In 1992 he spent half a year on a scholarship from the BINZ 39 Foundation in Scuol, Switzerland.

In 1994-95 he worked in Prague and in a former inn hall in Hodonín near Nasavrky. In order to have a permanent space for his studio, in 1995 he bought a house in České Lhotice. He embarks on extensive repairs to the house and landscaping of the garden and moves his paintings to the site in the same year.

In the summer of 1998, due to privatisation, he had to leave his studio in Prague’s Petrská Street, saying goodbye to it with a “family exhibition” and moving for one year to the studio at the Centre for Contemporary Art Prague in Jelení Street.

Since 1999 he has been working for 11 years in a studio in the premises of a kindergarten in Hlubočepy, which was lent to him by Martin Mainer.

2000 – present

In 2003, he met the German gallerists Jörg Johnen and Rüdiger Schöttle and from that year onwards, he cooperated with the Johnen+Schöttle Gallery in Cologne (later Galerie Johnen in Berlin until 2015, when the gallery closed its doors, and since 2004 with the Rüdiger Schöttle Gallery in Munich, as well as with the Austrian Martin Janda Gallery in Vienna. Sometime around this time, he met the gallerist Zdeněk Sklenář and over the course of several years, the cooperation with his gallery gradually developed.

In the winter semester 2009/2010, he worked as a guest teacher at the Šaloun Studio at the Academy of Fine Arts.
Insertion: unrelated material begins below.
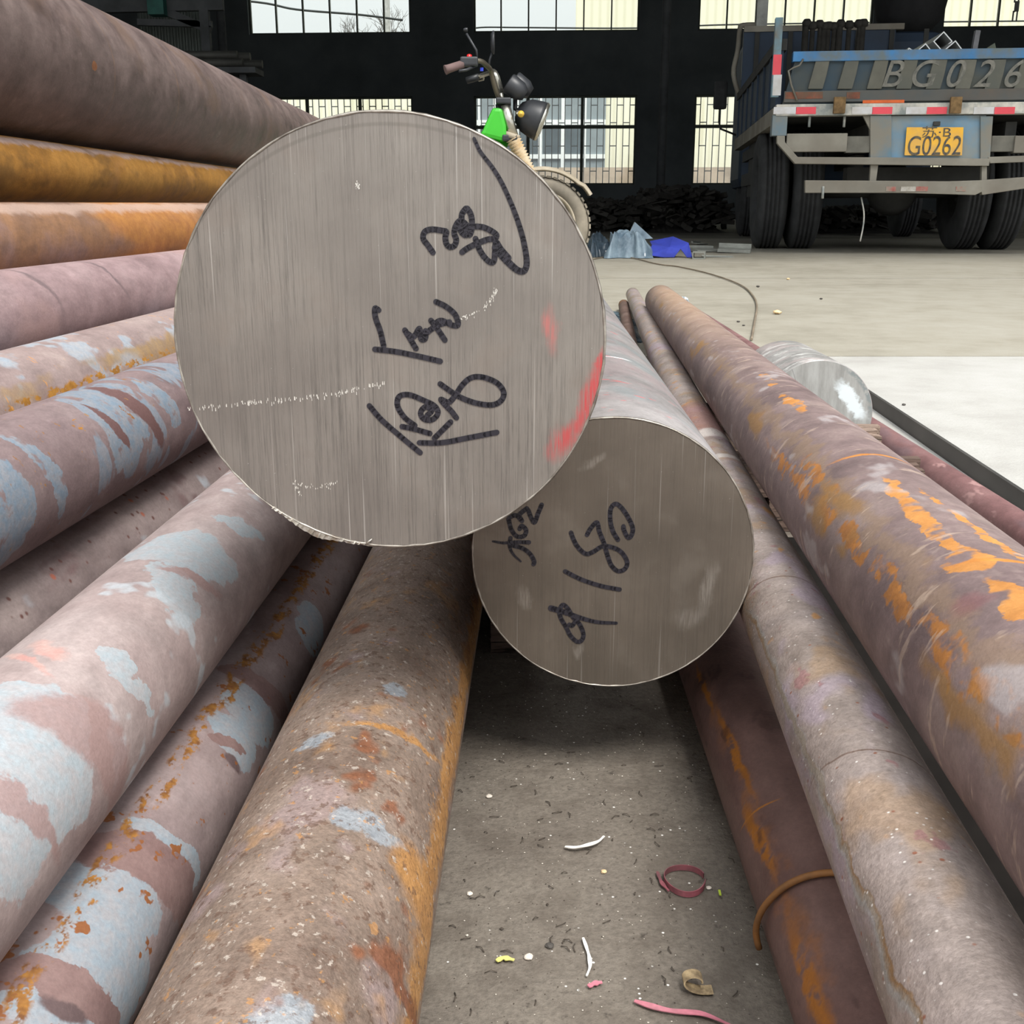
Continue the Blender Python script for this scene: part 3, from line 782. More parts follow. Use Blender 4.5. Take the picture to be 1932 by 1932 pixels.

In 2010, he moved his Prague studio again, this time to the building of the former electrical enterprises in Prague 7 (ORCO), and in July 2012 to Radlická Street in Smíchov, where he has been working ever since.

In 2013, he began a collaboration with the gallerist Michal Mánek and his SVIT Gallery, which lasted until 2022, when the gallery ceased operations.

In 2005 and again in 2009 he received the annual award of Pars pro toto magazine – Personality of the Year for his artistic achievement.
He has been a member of the Jindřich Chalupecký Award committee several times.

Since 2020 he has been a member of the Czech Academy of Visual Arts (ČAVU).

In 2024, Tomáš Merta’s documentary film ECHT – about the painter Jan Merta was produced by Galerie Zdeněk Sklenář and Czech Television.